The loss doesn’t just affect the music community. Seeger’s death affects generations of Americans, whether many people know that or not. Clearly at the tender of 94, he lived to see a few of them.
Seeger was a friend a former bandmate of folk legend Woody Guthrie. Guthrie rose to notoriety in the 1930’s as the voice of millions of Americans during the Dust Bowl crisis throughout the South Central United States. His guitars were always adorned with the saying “This Machine Kills Fascists.”
The two met and formed a folk group in New York City, a radical idea back then, and began to sing for social change. While some called them communists during World War II, whom they were affiliated with early in their careers, others believed their music to be Nazi propaganda.
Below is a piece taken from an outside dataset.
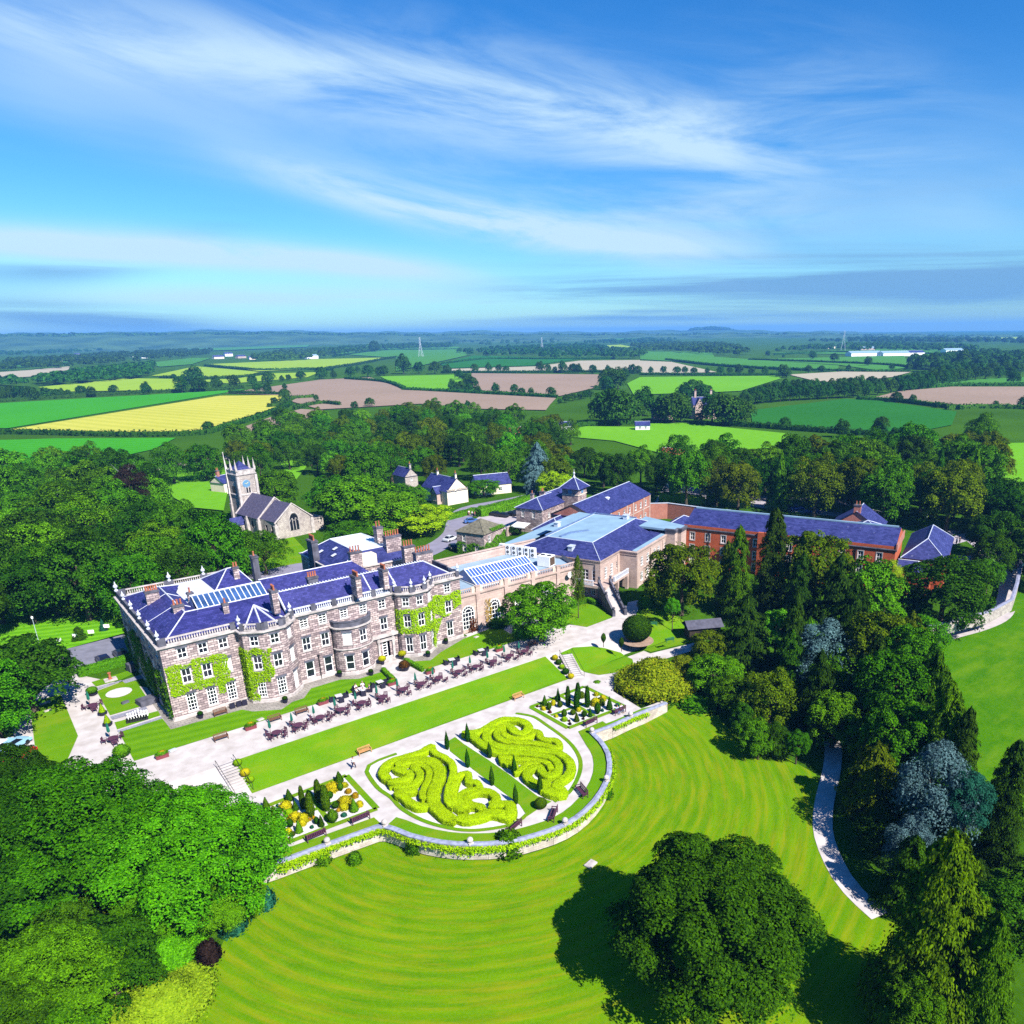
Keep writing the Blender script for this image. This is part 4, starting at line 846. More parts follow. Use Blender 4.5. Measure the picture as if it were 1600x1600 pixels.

He was later blacklisted in the McCarthy era of the 1950’s.
While Guthrie passed many years ago at only 55 years of age in 1967, Seeger continued to perform and operate with the same ideologies as Guthrie. His banjo read “This Machine Surrounds Hate and Forces it to Surrender.”
Seeger was a vocal activist on many subjects during his time, including but limited to civil rights, environmentalism, international disarmament and the Vietnam War.
My mom remembers seeing Seeger numerous times at rallies in the Los Angeles area and at UCLA in protest to the turmoil in the US in those times.
To millions of baby boomers, Seeger was a voice of reason during a very troublesome time in American history.
His exploits will not earn him a national monument or a day in his honor most likely, but his warm ability to bring people together through music and create a united voice that could not be silenced will always be in the hearts of those who lived to see those days.